What you will do: Without including any images, repeat the data exactly.

• • • • •

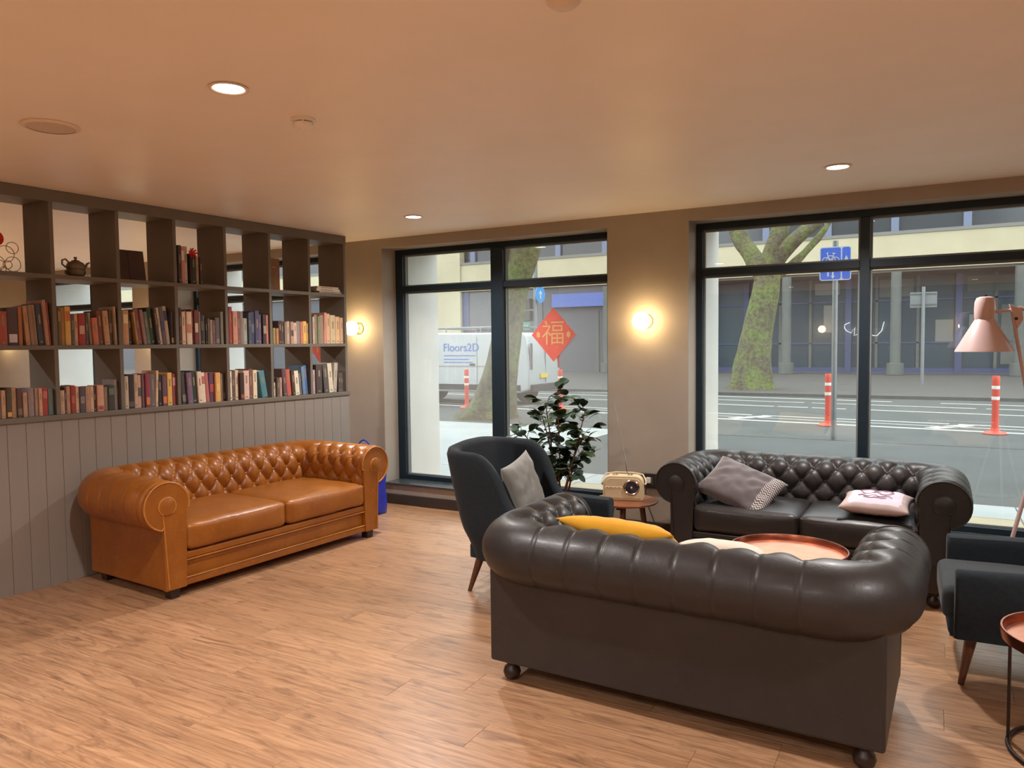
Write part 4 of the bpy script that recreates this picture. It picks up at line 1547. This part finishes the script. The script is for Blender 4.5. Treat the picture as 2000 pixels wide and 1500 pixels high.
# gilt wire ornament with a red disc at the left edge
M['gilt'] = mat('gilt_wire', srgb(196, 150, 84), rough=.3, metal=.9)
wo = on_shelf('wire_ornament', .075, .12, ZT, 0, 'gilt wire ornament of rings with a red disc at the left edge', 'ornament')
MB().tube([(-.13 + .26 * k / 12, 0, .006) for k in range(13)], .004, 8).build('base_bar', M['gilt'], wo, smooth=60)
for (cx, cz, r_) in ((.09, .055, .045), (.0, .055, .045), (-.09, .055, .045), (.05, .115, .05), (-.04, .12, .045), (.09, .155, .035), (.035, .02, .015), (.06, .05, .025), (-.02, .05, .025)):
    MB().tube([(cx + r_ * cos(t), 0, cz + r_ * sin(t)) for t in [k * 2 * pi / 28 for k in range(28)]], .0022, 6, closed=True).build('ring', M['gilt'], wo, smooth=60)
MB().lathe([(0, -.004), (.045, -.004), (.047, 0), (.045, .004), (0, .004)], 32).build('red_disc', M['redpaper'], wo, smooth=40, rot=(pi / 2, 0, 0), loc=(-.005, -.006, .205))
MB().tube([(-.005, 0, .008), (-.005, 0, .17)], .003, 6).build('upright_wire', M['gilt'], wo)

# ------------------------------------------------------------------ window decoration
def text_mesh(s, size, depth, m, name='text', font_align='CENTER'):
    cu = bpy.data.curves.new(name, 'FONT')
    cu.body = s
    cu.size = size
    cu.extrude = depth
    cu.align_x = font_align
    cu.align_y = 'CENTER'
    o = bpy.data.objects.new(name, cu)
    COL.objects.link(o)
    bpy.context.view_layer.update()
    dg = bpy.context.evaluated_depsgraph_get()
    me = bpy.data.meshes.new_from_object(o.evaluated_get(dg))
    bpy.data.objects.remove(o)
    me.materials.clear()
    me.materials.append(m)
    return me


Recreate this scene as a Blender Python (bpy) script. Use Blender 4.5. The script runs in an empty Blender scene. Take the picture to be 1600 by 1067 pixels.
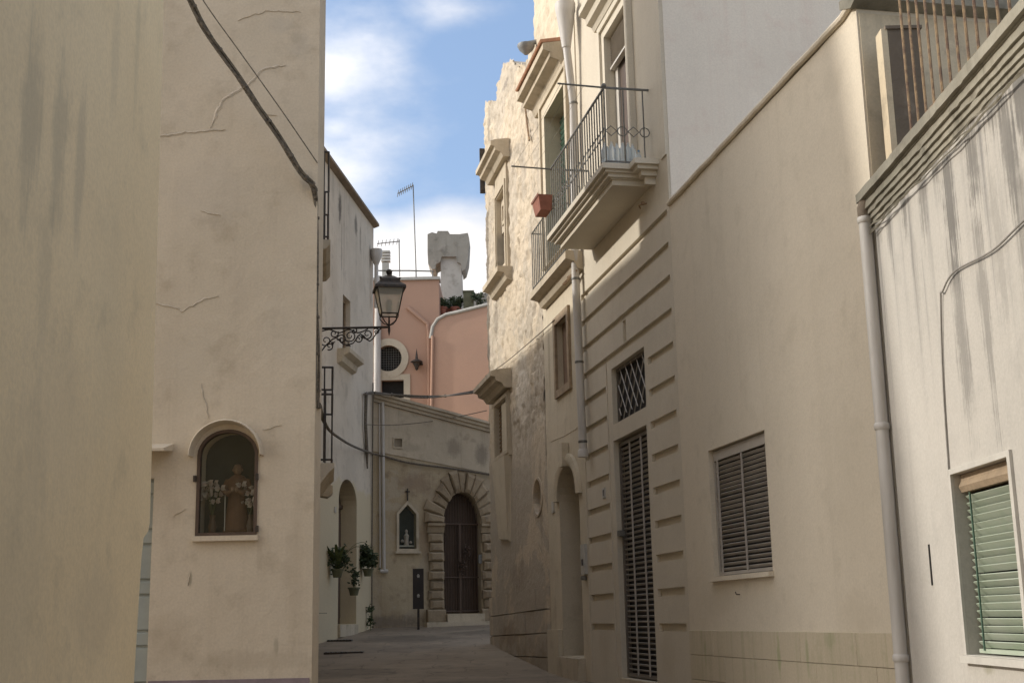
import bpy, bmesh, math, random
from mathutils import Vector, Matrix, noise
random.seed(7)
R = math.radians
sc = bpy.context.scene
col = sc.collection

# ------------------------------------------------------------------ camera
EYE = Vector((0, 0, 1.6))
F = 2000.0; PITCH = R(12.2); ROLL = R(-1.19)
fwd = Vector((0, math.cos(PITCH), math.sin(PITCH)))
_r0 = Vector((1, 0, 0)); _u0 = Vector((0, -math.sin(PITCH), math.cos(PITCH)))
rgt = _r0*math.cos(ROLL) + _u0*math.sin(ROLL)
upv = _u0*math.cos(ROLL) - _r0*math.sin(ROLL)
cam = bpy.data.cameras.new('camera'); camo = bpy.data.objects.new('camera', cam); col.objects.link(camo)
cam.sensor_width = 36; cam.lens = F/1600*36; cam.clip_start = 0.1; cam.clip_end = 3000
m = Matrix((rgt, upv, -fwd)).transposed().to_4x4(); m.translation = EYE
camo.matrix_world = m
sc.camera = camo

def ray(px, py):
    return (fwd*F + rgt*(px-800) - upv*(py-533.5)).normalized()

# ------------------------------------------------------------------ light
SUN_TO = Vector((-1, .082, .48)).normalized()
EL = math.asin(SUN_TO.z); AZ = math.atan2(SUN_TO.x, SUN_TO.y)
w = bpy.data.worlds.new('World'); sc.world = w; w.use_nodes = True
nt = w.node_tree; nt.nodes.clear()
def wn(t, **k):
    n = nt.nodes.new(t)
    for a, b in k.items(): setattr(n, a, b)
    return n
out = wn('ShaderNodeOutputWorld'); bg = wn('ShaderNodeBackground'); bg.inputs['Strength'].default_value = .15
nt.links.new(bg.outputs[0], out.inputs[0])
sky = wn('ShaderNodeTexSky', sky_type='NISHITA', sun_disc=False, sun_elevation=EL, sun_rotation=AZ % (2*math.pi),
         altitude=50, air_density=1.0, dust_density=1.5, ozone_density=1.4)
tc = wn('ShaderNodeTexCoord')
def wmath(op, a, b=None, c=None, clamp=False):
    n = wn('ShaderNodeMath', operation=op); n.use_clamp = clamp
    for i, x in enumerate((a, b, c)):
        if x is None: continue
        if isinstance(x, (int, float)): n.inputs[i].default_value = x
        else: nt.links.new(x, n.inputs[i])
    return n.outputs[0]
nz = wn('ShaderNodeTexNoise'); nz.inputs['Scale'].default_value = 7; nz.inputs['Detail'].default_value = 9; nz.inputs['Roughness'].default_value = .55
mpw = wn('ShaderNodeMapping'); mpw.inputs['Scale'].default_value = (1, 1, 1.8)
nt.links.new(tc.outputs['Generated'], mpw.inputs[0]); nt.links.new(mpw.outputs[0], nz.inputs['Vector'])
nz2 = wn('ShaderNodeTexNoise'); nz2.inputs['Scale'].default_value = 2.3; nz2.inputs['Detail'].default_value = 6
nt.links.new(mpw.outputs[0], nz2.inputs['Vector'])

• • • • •

Task output:
Write part 4 of the bpy script that recreates this picture. It picks up at line 1547. This part finishes the script. The script is for Blender 4.5. Treat the picture as 2000 pixels wide and 1500 pixels high.
# gilt wire ornament with a red disc at the left edge
M['gilt'] = mat('gilt_wire', srgb(196, 150, 84), rough=.3, metal=.9)
wo = on_shelf('wire_ornament', .075, .12, ZT, 0, 'gilt wire ornament of rings with a red disc at the left edge', 'ornament')
MB().tube([(-.13 + .26 * k / 12, 0, .006) for k in range(13)], .004, 8).build('base_bar', M['gilt'], wo, smooth=60)
for (cx, cz, r_) in ((.09, .055, .045), (.0, .055, .045), (-.09, .055, .045), (.05, .115, .05), (-.04, .12, .045), (.09, .155, .035), (.035, .02, .015), (.06, .05, .025), (-.02, .05, .025)):
    MB().tube([(cx + r_ * cos(t), 0, cz + r_ * sin(t)) for t in [k * 2 * pi / 28 for k in range(28)]], .0022, 6, closed=True).build('ring', M['gilt'], wo, smooth=60)
MB().lathe([(0, -.004), (.045, -.004), (.047, 0), (.045, .004), (0, .004)], 32).build('red_disc', M['redpaper'], wo, smooth=40, rot=(pi / 2, 0, 0), loc=(-.005, -.006, .205))
MB().tube([(-.005, 0, .008), (-.005, 0, .17)], .003, 6).build('upright_wire', M['gilt'], wo)

# ------------------------------------------------------------------ window decoration
def text_mesh(s, size, depth, m, name='text', font_align='CENTER'):
    cu = bpy.data.curves.new(name, 'FONT')
    cu.body = s
    cu.size = size
    cu.extrude = depth
    cu.align_x = font_align
    cu.align_y = 'CENTER'
    o = bpy.data.objects.new(name, cu)
    COL.objects.link(o)
    bpy.context.view_layer.update()
    dg = bpy.context.evaluated_depsgraph_get()
    me = bpy.data.meshes.new_from_object(o.evaluated_get(dg))
    bpy.data.objects.remove(o)
    me.materials.clear()
    me.materials.append(m)
    return me


Recreate this scene as a Blender Python (bpy) script. Use Blender 4.5. The script runs in an empty Blender scene. Take the picture to be 1600 by 1067 pixels.
import bpy, bmesh, math, random
from mathutils import Vector, Matrix, noise
random.seed(7)
R = math.radians
sc = bpy.context.scene
col = sc.collection

# ------------------------------------------------------------------ camera
EYE = Vector((0, 0, 1.6))
F = 2000.0; PITCH = R(12.2); ROLL = R(-1.19)
fwd = Vector((0, math.cos(PITCH), math.sin(PITCH)))
_r0 = Vector((1, 0, 0)); _u0 = Vector((0, -math.sin(PITCH), math.cos(PITCH)))
rgt = _r0*math.cos(ROLL) + _u0*math.sin(ROLL)
upv = _u0*math.cos(ROLL) - _r0*math.sin(ROLL)
cam = bpy.data.cameras.new('camera'); camo = bpy.data.objects.new('camera', cam); col.objects.link(camo)
cam.sensor_width = 36; cam.lens = F/1600*36; cam.clip_start = 0.1; cam.clip_end = 3000
m = Matrix((rgt, upv, -fwd)).transposed().to_4x4(); m.translation = EYE
camo.matrix_world = m
sc.camera = camo

def ray(px, py):
    return (fwd*F + rgt*(px-800) - upv*(py-533.5)).normalized()

# ------------------------------------------------------------------ light
SUN_TO = Vector((-1, .082, .48)).normalized()
EL = math.asin(SUN_TO.z); AZ = math.atan2(SUN_TO.x, SUN_TO.y)
w = bpy.data.worlds.new('World'); sc.world = w; w.use_nodes = True
nt = w.node_tree; nt.nodes.clear()
def wn(t, **k):
    n = nt.nodes.new(t)
    for a, b in k.items(): setattr(n, a, b)
    return n
out = wn('ShaderNodeOutputWorld'); bg = wn('ShaderNodeBackground'); bg.inputs['Strength'].default_value = .15
nt.links.new(bg.outputs[0], out.inputs[0])
sky = wn('ShaderNodeTexSky', sky_type='NISHITA', sun_disc=False, sun_elevation=EL, sun_rotation=AZ % (2*math.pi),
         altitude=50, air_density=1.0, dust_density=1.5, ozone_density=1.4)
tc = wn('ShaderNodeTexCoord')
def wmath(op, a, b=None, c=None, clamp=False):
    n = wn('ShaderNodeMath', operation=op); n.use_clamp = clamp
    for i, x in enumerate((a, b, c)):
        if x is None: continue
        if isinstance(x, (int, float)): n.inputs[i].default_value = x
        else: nt.links.new(x, n.inputs[i])
    return n.outputs[0]
nz = wn('ShaderNodeTexNoise'); nz.inputs['Scale'].default_value = 7; nz.inputs['Detail'].default_value = 9; nz.inputs['Roughness'].default_value = .55
mpw = wn('ShaderNodeMapping'); mpw.inputs['Scale'].default_value = (1, 1, 1.8)
nt.links.new(tc.outputs['Generated'], mpw.inputs[0]); nt.links.new(mpw.outputs[0], nz.inputs['Vector'])
nz2 = wn('ShaderNodeTexNoise'); nz2.inputs['Scale'].default_value = 2.3; nz2.inputs['Detail'].default_value = 6
nt.links.new(mpw.outputs[0], nz2.inputs['Vector'])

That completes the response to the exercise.